The Valley has had just one NCAA bid the last four seasons, but has a shot for three if Illinois State pulls another upset. Wichita State was the regular-season champion with a 10 RPI and Creighton also has strong credentials.
“I think everybody on our team would want Wichita in the finals,” Young said. “That would have been nice, but it is what it is. It’s just another opportunity to go out and prove ourselves.”
Creighton is rested heading into the final.
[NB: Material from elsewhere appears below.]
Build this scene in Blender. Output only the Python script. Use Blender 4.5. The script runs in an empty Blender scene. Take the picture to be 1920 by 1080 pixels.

McDermott played 23 minutes and Young 20. Coach Greg McDermott planned on getting the bench heavily involved.
“It worked out great, we got a win and we didn’t play guys 27 minutes,” McDermott said. “We felt like we had a little bit more depth and we could keep fresh guys on Colt Ryan and Denver Holmes.
“They don’t have another Colt Ryan and Denver Holmes coming off the bench that can do what those guys can do.”
Kenny Harris had 17 points and Ryan 13 for Evansville (16-15), which has lost 14 of its last 16 to Creighton. Ryan, who scored 43 points in a 93-92 overtime loss at Creighton on Feb. 21, was just 3 for 12 from the field.
“It wasn’t about me trying to go out and score as many as I could,” Ryan said. “I think the big thing was we couldn’t stop them. We really needed to block out a little better because they got second-chance points.”
Three Evansville players — Ryan, Holmes and Troy Taylor — played at least 30 minutes.
Creighton finished 2-1 against Evansville, outrebounding the Aces 43-17 on Saturday.
“We’re obviously disappointed with the result, but overall I’m really proud of the guys,” Simmons said. “Creighton was just really, really good today.”
The Bluejays won both regular-season meetings against Illinois State, including a 28-point blowout at home Feb. 1.
“They’re very streaky,” Echenique said. “They can be a dangerous team and they obviously showed that today. I feel like we match up well and we’ll be ready.”
Echenique finished one point shy of his career high set with Rutgers. Creighton easily shrugged off technical fouls to Echinque and Will Artino for hanging on the rim after emphatic dunks.
Creighton dominated in all phases in the first half, shooting 60 percent with a 22-6 rebounding bulge. The points total was the school’s best since the tournament went to a neutral site in 1991.
“They just outexecuted us,” Harris said. “Those open 3s just killed us, and we got hurt on the glass.”